Associação quer ver as empresas a promover a parentalidade: Retrato da família em Portugal é «desastroso» e, por isso, presidente da APFN defende que chegou o momento de haver uma «política familiar a sério»
Em 1994, a ONU consagrou o Ano Internacional da Família, sobre o tema "Família, Capacidades e Responsabilidades num Mundo em Transformação" e declarou a família como «a pequena democracia no coração da sociedade».
Direitos humanos, reforço das famílias, situação e necessidades das crianças, promoção das mulheres e erradicação da pobreza foram as grandes questões levantadas e que despertaram a consciência da necessidade de prestar atenção à dimensão familiar nos esforços de desenvolvimento.
Dez anos mais tarde, as Nações Unidas voltam a afirmar a importância de dar prosseguimento às celebrações e de conferir um novo ímpeto ao trabalho proposto em 1994.

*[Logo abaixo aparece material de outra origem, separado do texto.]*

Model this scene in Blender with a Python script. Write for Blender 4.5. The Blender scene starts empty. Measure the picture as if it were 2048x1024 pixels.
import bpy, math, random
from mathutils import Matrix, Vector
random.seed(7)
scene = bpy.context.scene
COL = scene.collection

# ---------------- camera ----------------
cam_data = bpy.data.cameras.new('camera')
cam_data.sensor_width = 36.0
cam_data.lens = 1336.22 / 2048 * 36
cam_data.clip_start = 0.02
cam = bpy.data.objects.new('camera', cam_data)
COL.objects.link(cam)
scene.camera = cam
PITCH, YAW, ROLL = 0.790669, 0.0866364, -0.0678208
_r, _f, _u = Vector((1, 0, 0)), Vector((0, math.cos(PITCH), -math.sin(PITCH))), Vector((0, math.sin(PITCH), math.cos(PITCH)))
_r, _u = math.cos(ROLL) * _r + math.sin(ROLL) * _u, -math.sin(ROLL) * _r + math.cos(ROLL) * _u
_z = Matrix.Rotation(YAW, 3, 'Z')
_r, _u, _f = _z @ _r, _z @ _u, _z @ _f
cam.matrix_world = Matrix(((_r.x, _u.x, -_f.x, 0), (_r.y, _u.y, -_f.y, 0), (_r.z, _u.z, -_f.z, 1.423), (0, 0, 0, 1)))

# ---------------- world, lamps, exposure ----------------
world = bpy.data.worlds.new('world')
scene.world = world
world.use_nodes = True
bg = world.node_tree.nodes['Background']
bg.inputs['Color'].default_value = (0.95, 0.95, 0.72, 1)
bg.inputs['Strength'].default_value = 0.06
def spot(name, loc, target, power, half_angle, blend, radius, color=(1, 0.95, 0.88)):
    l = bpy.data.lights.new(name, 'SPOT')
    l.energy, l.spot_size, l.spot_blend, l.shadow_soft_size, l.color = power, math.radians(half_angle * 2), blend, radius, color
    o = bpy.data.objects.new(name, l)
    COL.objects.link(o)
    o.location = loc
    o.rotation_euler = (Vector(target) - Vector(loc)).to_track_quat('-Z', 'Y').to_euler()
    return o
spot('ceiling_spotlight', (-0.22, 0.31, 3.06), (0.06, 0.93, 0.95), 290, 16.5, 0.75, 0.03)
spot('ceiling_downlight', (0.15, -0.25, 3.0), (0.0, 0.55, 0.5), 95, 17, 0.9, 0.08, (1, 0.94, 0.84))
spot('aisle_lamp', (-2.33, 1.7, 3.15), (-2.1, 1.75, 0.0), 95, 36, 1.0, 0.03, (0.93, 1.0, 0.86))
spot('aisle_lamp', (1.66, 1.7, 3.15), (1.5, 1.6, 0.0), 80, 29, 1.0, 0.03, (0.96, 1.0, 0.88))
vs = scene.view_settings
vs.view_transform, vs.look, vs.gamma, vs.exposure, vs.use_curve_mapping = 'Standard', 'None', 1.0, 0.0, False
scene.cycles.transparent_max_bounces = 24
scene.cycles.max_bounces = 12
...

Ao nível nacional, os governos são, então, convidados a formar comités coordenadores em parceria com outras organizações para a preparação, observação e fornecimento de informações à Assembleia-Geral da ONU.
O objectivo é rever os propósitos do Ano Internacional da Família e avaliar as realizações feitas, por forma a conseguir promover-se uma compreensão precisa destes assuntos, propor e iniciar acções e actividades e, particularmente, criar ambiente e capacidades institucionais em vários níveis, condutivos a estes esforços.